I thought this (rejection of high
priced journals) would eventually catch on. So, what is the new
business model?
January 31, 2012
Boycott
Against Scientific Journal Publisher Gathering Supporters
Wired
Campus by Josh Fischman: "Elsevier, the global publishing
company, is responsible for The Lancet, Cell, and about 2,000 other
important journals; the iconic reference work Gray’s Anatomy, along
with 20,000 other books—and one fed-up, award-winning
mathematician. Timothy Gowers of the University of Cambridge, who
won the Fields Medal for his research, has organized a boycott of
Elsevier because, he says, its pricing and policies restrict access
to work that should be much more easily available. He asked for a
boycott in a blog post on January 21, and as of Monday evening, on
the boycott’s Web site The
Cost of Knowledge, nearly 1,900 scientists have signed up,
pledging not to publish, referee, or do editorial work for any
Elsevier journal. The company has sinned in three areas, according
to the boycotters: It charges too much for its journals; it bundles
subscriptions to lesser journals together with valuable ones, forcing
libraries to spend money to buy things they don’t want in order to
get a few things they do want; and, most recently, it has supported a
proposed federal law (called the Research
Works Act) that would prevent
agencies like the National Institutes of Health from making all
articles written by its grant recipients freely available."

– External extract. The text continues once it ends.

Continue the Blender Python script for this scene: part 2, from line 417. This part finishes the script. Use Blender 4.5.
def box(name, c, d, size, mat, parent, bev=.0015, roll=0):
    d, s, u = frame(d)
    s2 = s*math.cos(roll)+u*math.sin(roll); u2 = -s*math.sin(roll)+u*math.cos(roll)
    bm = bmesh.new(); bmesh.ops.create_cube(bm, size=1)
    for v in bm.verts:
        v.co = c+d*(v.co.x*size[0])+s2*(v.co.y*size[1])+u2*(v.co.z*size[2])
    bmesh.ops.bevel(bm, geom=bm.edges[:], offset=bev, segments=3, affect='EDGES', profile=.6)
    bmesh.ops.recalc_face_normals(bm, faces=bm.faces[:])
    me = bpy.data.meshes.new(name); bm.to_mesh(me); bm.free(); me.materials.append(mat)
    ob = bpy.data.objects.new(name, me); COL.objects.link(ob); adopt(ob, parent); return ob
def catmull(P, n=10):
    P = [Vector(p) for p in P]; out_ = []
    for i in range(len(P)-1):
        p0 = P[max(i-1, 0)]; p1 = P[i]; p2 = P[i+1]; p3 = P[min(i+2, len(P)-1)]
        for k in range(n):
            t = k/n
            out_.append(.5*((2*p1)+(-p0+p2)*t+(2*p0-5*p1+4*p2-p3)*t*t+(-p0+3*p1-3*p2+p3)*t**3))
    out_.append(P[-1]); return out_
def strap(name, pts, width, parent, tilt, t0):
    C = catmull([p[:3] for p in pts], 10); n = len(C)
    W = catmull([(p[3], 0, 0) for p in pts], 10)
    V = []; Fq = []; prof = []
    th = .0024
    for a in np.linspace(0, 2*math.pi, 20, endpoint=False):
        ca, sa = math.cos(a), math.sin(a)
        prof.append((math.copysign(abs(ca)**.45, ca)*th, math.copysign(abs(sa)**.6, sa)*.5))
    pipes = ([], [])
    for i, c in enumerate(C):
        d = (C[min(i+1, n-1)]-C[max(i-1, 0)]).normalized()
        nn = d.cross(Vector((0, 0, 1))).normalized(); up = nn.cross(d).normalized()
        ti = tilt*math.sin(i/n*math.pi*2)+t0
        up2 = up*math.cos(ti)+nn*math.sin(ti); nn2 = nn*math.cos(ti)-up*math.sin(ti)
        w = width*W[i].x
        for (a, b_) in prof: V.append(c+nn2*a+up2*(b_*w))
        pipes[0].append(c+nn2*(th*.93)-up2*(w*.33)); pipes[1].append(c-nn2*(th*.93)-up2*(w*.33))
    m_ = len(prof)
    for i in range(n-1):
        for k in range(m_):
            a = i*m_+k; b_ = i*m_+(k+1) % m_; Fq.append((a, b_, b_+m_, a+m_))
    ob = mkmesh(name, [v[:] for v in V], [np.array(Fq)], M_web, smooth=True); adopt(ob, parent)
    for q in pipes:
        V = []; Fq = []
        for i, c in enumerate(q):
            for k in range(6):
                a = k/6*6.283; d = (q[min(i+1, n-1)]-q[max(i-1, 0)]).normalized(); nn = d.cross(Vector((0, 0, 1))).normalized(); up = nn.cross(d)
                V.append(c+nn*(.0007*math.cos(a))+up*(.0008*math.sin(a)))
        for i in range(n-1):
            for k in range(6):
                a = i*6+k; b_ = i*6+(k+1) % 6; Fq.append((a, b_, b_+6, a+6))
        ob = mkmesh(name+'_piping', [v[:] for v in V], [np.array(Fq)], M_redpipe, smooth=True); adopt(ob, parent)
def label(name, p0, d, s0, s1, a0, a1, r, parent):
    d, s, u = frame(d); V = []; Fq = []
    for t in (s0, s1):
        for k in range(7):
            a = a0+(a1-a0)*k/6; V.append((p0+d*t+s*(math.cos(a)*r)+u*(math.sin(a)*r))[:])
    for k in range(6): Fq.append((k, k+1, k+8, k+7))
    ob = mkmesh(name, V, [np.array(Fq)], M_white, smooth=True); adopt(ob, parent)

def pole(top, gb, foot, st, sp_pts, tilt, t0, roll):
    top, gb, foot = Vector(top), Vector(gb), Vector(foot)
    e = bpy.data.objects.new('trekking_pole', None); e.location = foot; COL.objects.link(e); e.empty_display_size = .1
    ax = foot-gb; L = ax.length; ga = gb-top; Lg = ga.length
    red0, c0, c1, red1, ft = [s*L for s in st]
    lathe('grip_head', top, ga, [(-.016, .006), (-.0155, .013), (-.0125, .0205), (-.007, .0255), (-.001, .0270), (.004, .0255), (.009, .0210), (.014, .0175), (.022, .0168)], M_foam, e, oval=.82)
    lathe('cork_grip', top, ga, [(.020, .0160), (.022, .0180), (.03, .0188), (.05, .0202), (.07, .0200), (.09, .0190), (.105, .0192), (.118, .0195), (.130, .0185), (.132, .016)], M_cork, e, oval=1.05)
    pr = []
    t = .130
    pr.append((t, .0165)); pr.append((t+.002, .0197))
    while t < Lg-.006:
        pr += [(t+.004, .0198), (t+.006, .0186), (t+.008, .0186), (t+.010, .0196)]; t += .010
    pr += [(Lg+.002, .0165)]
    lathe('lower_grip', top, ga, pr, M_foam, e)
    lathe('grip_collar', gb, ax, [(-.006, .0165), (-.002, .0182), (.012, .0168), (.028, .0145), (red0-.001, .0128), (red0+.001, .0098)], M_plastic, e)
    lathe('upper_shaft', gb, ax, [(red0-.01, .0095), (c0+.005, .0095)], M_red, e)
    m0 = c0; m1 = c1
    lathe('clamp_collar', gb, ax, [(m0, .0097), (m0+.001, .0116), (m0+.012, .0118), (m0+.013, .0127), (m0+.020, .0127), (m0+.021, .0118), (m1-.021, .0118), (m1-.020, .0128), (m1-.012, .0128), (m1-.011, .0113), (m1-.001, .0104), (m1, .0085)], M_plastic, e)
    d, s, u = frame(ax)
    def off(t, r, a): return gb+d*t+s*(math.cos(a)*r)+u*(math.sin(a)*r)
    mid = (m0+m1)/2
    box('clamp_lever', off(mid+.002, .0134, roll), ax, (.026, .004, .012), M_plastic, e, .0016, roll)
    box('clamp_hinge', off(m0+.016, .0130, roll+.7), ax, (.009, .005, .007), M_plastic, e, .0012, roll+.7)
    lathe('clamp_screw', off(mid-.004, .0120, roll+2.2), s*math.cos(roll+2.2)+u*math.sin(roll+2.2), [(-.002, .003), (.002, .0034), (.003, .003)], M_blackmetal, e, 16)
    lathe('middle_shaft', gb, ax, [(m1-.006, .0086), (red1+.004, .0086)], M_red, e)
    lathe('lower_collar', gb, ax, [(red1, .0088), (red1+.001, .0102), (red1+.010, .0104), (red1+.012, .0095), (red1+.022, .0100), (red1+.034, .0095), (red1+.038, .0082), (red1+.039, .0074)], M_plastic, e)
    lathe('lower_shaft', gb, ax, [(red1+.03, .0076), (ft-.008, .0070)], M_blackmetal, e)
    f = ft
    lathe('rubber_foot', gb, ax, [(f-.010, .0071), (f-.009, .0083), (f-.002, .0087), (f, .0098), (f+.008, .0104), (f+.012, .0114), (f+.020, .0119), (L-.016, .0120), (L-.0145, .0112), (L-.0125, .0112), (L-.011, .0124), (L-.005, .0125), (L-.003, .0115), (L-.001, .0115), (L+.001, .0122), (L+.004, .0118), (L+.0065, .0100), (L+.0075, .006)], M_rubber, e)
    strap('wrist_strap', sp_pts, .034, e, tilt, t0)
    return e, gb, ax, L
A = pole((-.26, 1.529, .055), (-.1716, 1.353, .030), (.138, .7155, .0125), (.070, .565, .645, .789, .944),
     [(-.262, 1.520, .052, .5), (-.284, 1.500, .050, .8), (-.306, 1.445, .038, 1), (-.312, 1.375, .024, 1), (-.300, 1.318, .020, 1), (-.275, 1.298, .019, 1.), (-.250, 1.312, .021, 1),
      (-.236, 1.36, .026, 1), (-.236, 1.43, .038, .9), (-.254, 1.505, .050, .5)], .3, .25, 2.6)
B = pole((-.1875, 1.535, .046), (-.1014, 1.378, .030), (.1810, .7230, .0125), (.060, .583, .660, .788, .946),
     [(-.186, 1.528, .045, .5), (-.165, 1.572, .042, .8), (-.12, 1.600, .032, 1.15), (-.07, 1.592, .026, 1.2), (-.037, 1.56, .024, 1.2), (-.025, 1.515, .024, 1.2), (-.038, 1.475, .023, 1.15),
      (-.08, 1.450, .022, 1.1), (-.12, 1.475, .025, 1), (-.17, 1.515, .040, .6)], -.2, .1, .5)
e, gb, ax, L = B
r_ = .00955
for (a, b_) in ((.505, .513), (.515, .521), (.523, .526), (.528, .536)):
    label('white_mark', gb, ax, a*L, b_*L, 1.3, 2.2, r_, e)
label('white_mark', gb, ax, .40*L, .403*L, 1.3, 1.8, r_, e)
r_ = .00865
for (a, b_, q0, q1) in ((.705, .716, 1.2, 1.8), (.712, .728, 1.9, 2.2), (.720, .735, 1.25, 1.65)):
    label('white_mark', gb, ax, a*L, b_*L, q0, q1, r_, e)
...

(Related) The flip side of publishing?
Will scientists even be allowed to work on an antidote?
"The National
Science Advisory Board for Biosecurity (NSABB) has recommended
that details of two research papers involving Avian Flu not
be published because of security concerns. At least one of the
research groups says that their work should be logically
reproducible. The NSABB's censorship recommendations do
not (currently) have the force of law, but Science
and Nature voluntarily delayed publication."
Some of this is “Me too!,” just
jumping on the bandwagon. Some like Open Office have had ebook
creation tool for years.
NBC
Publishing Wants to Prove a TV Company Can Make Better E-Books
With Apple’s big
iBooks announcement dominating the last two weeks of e-publishing
news, you may have missed this lower-profile story announced
a week ago at Digital Book World: NBC News, a Comcast-owned
media empire NBC Universal, is launching a new venture, NBC
Publishing, to produce electronic and print books under the NBC
brand. But make no mistake: NBC Publishing’s approach to books
will be digital-first.
Another “Me too!” industry –
online education. Access to the “best teacher in the world”
could cost less than access to the closest teacher...
… Last week, news broke that
Professor Sebastian Thrun would be stepping down from teaching at
Stanford to launch an online learning company called Udacity.
Udacity is an outgrowth of his incredibly popular Artificial
Intelligence class offered through Stanford last fall.
Now it appears that two other Stanford
professors Daphne Koller and Andrew Ng (Ng taught last term's massive
Machine Learning class) have
started their own company, Coursera,
one that offers a very similar service as Thrun's.
… Much of the vision of Coursera
echoes what Thrun said on stage at the DML conference when he
unveiled
his plans for Udacity: for too long, access to a world-class
education has been available to only a select few. "We see a
future where world-leading educators are at the
center of the education conversation," says Coursera,
"and their reach is limitless, bounded only by the curiosity of
those who seek their knowledge; where universities such as Stanford,
Harvard, and Yale serve millions instead of thousands. In this
future, ours will be the platform where the online conversation
between educators and students will take place, and where students go
to for most of their academic needs."